Kasperi Kapanen is clearly in head coach Mike Sullivan’s doghouse. His ice time is shrinking, he keeps getting demoted, and his only goal over the past 11 games was a puck that deflected in off of his skate after a great pass by Evgeni Malkin.
He is struggling right now.
Evan Rodrigues has started to see his offensive production regress back closer to his career levels (something that, quite honestly, seemed inevitable no matter how much we loved his early season performance) and has not recorded a point in 11 of his past 12 games. He has zero goals and only two assists (both in the same game, the Arizona game) during that stretch.

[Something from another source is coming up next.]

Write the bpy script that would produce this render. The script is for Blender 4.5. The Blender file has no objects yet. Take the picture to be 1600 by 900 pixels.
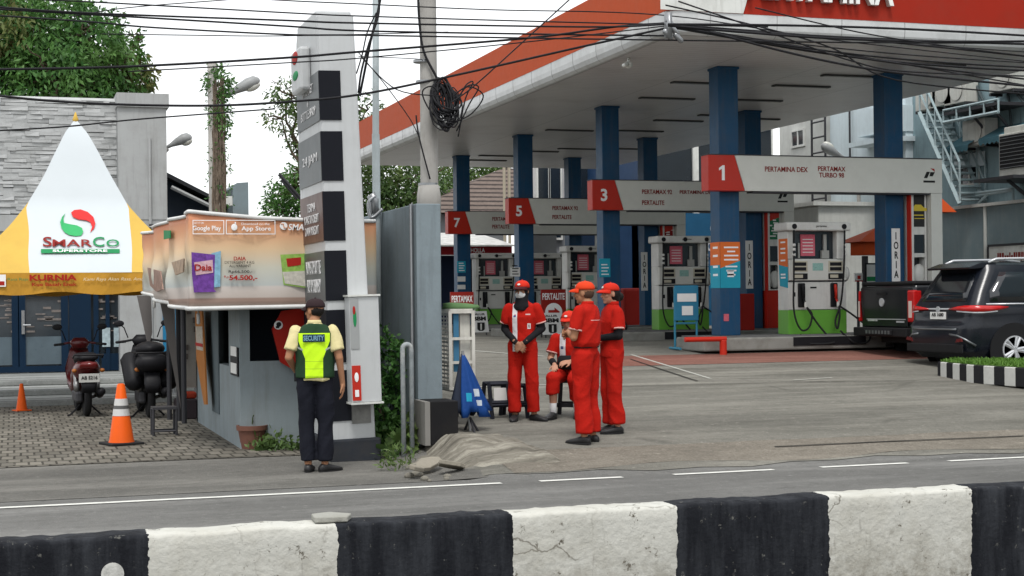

He is struggling right now.
The combination of those two going cold offensively has put a little bit of a dent in the Penguins’ scoring depth and it might be time to try something new to jumpstart both of them. That something new? Something that worked earlier this season out of desperation. Playing them together on the same line.
There are a variety of reasons why the Penguins will almost certainly not do this. It would shuffle a few other lines (for example, do you play Jeff Carter on the wing in the top-six?) and it would require giving Kapanen a longer leash than he has had lately, and if we are being honest there has not been much in his game to really warrant more ice time. In the long-run Kapanen is probably a player that gets dealt, either before the trade deadline in a salary cap clearing trade or over the summer to save salary cap space when he is due for a new contract. But as long as he is here, and as long as he is one of your 12-best forwards (and he is, even with his recent struggles) you owe it to yourself to try and maximize what you can get from him,
It might be a small sample size, but the Rodrigues-Kapanen duo worked. It worked well. It worked extremely well.
They played 224 minutes of 5-on-5 ice-time together earlier this season with the Penguins outscoring teams by a 13-1 margin in those minutes, and posting dominant possession and scoring chance numbers, all of which saw the Penguins owning a 60 percent share of each category.
Going back to last season, the Rodrigues-Kapanen duo has played more than 329 minutes together and outscored teams by a 19-2 margin. That is, by my count, very strong. The underlying shot and scoring chance metrics are also still around the 60 percent share for the Penguins.
My thinking here is this: You need to get these guys going. They have clearly played well together for whatever reason and every objective number supports that. These are the dog days of the regular season, you are in a good spot in the standings where you can experiment with some things, and it might end up working out. If it does not click again, you move on to the next option. It is not like their lines have been super productive lately on their own anyway.
The other element of this is when Jason Zucker returns (whenever that might be) he was very useful as the third member of that Rodrigues-Kapanen duo. I know everybody — including the Penguins — seems married to the idea of Sidney Crosby, Malkin, Carter, and Blueger being the center depth chart but maybe Carter gets shifted to a top-six wing spot to try and piece together a Frankenstein third line where the whole is greater than the sum of its parts.
It can not hurt at this point. You do not have to stick with it permanently if it does not work the way it did earlier this season.